Philadelphia-based multidisciplinary artist Mark Thomas Gibson will present “Time After Time” as the Cleveland Institute of Art’s 2025 Curlee Raven Holton Inclusion Scholar.
During this narrative-focused artist talk, Gibson will discuss art history and his relationship to selected works. He will also share insight about his own bodies of work and the political/historical events that took place as they were created, from earlier in his career to present day. This includes work currently featured in Possibility for Repair, a group exhibition on view through February 9 in CIA’s Reinberger Gallery.
“Time After Time” will take place at 6pm Thursday, February 6 in CIA’s Peter B. Lewis Theater. A reception will follow the presentation. This event is free and open to the public but registration is required to attend. Register here by Friday, January 31.
“Time After Time” marks the second annual event for CIA’s Curlee Raven Holton Inclusion Scholar Program, which provides established and emerging artists from traditionally marginalized groups opportunities to engage with students in professional development and networking at CIA. Holton earned his BFA in Drawing and Printmaking from CIA in 1989.
Artist bio
Gibson's (b. 1980, Miami) personal lens on American culture stems from his multipartite viewpoint as an artist, a professor, and an American history buff. These myriad and often colliding perspectives fuel his exploration of contemporary culture through the language of painting and drawing, revealing a vision of America where every viewer is implicated as a potential character within the story.
In 2016, Gibson co-curated the traveling exhibition Black Pulp! with William Villalongo at 32 Edgewood Gallery, Yale School of Art. The show examined evolving perspectives of Black identity in American culture and history from 1912 to 2016 through printed media and artworks.

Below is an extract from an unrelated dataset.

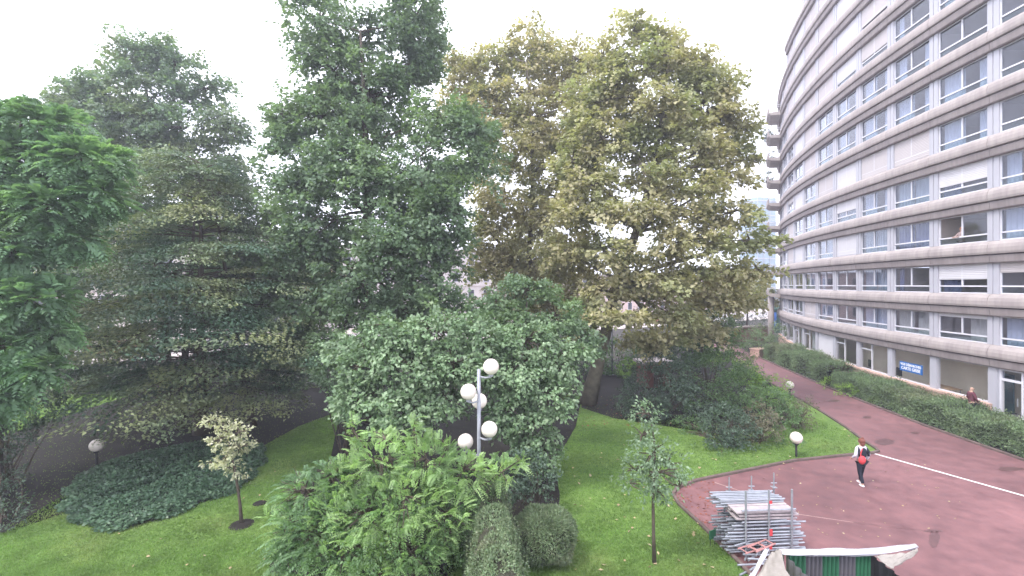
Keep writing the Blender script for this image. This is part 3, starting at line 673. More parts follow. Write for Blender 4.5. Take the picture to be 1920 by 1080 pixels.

Gibson released his first book, Some Monsters Loom Large, in 2016 with funding from the Foundation for Contemporary Arts. Gibson’s second book, Early Retirement, was released in 2017 with Edition Patrick Frey in Zurich, Switzerland and was acquired by the Metropolitan Museum of Art in New York.
In 2021, Gibson was awarded residencies at Yaddo and the Elizabeth Murray Artist Residency as well as a Fellowship from the Pew Center for Arts and Heritage, Philadelphia, and a Hodder Fellowship from the Lewis Center for the Arts, Princeton University in Princeton, New Jersey.
In 2022, Gibson was awarded a Guggenheim Fellowship from the Guggenheim Memorial Foundation in New York and was named a 2022 Grantee by The Louis Comfort Tiffany Foundation in New York.
In 2023, he had a solo exhibition Whirlygig! At Sikkema & Jenkins Co., he was included in the exhibition Rising Sun: Artists in an Uncertain America at the African American Museum in Philadelphia and exhibited his solo exhibition, A Retelling, at the Museum of Contemporary Art Detroit (MOCAD) in Detroit.
In 2024, he was awarded The Chiaro Award by the Headlands Center for the Arts in Sausalito, California and was an artist-in-residence at The MacDowell Colony in Peterborough, New Hampshire. His most recent solo exhibition, Lineage, is on display at the Library Company in Philadelphia until January 2025.
Mark Thomas Gibson is represented by M+B (Los Angeles) and Loyal (Stockholm, Sweden). He is currently an Associate Professor and Program Head of Painting at Tyler School of Art and Architecture, Temple University and lives and works in Philadelphia.